Copy nothing but the lines below running from the line containing "bump=.0008, bump_scale=90, grain=.1)" through the line containing "spot_scale=4, bump=.0008, grain=.1)", both end lines included.

MATERIAL PROVIDED:

══════════════════════════════

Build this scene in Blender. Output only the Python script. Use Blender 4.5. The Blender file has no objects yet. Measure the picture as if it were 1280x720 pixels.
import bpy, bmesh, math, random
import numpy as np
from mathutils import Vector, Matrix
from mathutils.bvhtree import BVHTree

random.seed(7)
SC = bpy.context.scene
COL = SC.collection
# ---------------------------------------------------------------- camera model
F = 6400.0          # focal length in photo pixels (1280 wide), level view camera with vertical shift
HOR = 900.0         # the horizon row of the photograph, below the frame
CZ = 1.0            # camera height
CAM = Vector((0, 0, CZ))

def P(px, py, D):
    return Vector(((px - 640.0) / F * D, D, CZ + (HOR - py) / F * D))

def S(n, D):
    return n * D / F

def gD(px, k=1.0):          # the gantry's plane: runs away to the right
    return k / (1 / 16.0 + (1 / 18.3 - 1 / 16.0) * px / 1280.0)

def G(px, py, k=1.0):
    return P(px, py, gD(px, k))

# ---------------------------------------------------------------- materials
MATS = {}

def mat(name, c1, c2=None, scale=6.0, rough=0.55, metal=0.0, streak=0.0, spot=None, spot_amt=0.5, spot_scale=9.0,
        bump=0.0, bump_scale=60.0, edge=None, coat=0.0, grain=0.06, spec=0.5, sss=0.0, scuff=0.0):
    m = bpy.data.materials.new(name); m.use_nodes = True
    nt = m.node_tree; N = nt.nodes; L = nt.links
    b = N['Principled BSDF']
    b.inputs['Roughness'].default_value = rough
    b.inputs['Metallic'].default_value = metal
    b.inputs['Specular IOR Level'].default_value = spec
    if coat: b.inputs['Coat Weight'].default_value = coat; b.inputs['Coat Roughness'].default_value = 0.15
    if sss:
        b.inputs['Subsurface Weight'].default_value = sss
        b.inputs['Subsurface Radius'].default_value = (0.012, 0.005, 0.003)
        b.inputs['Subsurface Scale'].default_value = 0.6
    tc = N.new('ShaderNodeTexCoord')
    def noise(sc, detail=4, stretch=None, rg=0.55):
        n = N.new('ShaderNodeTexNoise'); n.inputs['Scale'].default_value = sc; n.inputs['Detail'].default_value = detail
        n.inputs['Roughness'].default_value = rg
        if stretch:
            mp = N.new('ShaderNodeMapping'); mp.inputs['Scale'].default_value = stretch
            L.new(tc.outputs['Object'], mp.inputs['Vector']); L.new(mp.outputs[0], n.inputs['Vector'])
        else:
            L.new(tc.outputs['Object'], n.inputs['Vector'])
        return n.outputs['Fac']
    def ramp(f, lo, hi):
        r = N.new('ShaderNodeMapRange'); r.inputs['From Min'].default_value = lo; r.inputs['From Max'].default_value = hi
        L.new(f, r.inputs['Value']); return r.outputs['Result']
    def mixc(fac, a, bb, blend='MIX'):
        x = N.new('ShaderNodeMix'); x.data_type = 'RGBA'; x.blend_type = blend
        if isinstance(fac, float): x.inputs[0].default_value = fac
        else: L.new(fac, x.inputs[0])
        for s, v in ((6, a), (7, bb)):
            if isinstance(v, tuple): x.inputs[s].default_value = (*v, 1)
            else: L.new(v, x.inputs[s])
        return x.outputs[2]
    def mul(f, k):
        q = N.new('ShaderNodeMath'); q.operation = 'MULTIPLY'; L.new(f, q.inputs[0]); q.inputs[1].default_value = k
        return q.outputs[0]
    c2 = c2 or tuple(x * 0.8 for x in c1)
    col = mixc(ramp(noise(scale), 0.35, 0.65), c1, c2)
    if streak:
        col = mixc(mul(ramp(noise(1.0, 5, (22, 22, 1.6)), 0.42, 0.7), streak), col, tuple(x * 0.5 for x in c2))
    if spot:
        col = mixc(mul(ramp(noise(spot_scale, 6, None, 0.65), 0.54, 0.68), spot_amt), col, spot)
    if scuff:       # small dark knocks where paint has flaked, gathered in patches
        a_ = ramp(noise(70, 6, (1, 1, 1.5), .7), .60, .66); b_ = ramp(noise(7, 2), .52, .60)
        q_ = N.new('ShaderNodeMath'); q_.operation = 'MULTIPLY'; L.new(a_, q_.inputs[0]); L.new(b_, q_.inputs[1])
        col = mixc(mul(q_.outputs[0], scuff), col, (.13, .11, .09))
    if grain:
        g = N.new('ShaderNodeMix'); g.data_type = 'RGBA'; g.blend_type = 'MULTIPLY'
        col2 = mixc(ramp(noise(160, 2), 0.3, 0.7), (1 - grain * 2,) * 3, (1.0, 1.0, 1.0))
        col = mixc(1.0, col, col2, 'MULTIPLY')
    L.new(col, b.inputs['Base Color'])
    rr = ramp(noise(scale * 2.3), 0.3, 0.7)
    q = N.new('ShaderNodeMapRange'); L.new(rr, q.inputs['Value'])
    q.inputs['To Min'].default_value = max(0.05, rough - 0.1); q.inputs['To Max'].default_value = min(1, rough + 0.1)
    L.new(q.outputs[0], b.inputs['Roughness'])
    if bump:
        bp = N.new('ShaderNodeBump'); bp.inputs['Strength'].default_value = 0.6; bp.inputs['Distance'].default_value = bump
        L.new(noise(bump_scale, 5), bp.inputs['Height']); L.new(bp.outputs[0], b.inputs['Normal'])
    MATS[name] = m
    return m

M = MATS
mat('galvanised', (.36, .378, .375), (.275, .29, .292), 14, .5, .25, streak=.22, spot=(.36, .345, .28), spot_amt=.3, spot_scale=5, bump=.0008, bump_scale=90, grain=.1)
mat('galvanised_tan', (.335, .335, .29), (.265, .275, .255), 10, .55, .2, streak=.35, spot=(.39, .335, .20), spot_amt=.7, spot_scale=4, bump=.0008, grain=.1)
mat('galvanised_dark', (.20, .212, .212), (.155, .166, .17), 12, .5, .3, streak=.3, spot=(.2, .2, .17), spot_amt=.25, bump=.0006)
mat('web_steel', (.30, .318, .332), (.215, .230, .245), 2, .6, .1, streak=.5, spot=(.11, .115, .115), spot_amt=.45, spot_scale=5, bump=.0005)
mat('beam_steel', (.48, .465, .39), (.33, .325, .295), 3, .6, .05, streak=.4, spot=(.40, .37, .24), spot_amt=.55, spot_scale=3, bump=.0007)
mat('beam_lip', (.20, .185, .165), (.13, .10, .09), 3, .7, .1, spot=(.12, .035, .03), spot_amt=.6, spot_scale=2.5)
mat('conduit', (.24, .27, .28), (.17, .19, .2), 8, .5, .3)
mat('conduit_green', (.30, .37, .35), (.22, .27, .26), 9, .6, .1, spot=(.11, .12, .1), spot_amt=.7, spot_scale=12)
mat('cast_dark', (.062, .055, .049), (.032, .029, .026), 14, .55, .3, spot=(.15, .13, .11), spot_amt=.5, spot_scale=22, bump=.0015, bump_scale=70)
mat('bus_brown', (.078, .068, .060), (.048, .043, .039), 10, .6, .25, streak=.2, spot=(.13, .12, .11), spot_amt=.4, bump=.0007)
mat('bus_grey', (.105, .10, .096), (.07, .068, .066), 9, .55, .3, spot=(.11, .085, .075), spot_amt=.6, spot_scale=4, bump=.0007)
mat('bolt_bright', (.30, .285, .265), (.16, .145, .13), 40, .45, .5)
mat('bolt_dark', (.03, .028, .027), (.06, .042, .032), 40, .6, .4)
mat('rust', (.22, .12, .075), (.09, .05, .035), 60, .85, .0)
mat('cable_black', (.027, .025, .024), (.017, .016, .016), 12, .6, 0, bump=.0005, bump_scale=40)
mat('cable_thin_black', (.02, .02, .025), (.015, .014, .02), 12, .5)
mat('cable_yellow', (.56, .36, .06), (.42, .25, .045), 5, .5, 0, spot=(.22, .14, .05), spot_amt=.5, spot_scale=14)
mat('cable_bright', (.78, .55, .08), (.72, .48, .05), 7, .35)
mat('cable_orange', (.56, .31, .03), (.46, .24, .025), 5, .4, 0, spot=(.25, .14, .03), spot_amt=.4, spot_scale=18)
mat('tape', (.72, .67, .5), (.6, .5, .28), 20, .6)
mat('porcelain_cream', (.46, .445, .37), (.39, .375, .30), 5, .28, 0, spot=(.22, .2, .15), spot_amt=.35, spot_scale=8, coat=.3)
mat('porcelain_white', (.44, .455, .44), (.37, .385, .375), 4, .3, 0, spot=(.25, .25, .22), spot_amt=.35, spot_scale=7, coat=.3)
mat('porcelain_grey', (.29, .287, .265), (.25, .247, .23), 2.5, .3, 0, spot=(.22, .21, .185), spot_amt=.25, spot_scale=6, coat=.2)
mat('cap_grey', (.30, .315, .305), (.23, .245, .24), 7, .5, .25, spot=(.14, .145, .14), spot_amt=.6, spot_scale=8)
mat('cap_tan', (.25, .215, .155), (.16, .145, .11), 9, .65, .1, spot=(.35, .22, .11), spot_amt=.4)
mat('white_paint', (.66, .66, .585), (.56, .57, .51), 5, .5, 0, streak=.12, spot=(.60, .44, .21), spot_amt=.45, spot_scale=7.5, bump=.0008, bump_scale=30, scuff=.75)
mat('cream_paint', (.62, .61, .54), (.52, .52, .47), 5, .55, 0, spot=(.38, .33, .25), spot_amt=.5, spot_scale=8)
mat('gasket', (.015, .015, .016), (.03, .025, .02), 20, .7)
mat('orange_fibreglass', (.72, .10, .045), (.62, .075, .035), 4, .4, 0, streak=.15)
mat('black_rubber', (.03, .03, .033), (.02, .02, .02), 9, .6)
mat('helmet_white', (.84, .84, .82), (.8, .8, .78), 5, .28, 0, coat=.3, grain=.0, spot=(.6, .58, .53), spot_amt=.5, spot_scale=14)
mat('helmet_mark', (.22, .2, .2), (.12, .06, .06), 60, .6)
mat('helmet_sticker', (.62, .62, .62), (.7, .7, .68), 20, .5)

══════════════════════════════

ANSWER TO THIS TASK:
mat('galvanised', (.36, .378, .375), (.275, .29, .292), 14, .5, .25, streak=.22, spot=(.36, .345, .28), spot_amt=.3, spot_scale=5, bump=.0008, bump_scale=90, grain=.1)
mat('galvanised_tan', (.335, .335, .29), (.265, .275, .255), 10, .55, .2, streak=.35, spot=(.39, .335, .20), spot_amt=.7, spot_scale=4, bump=.0008, grain=.1)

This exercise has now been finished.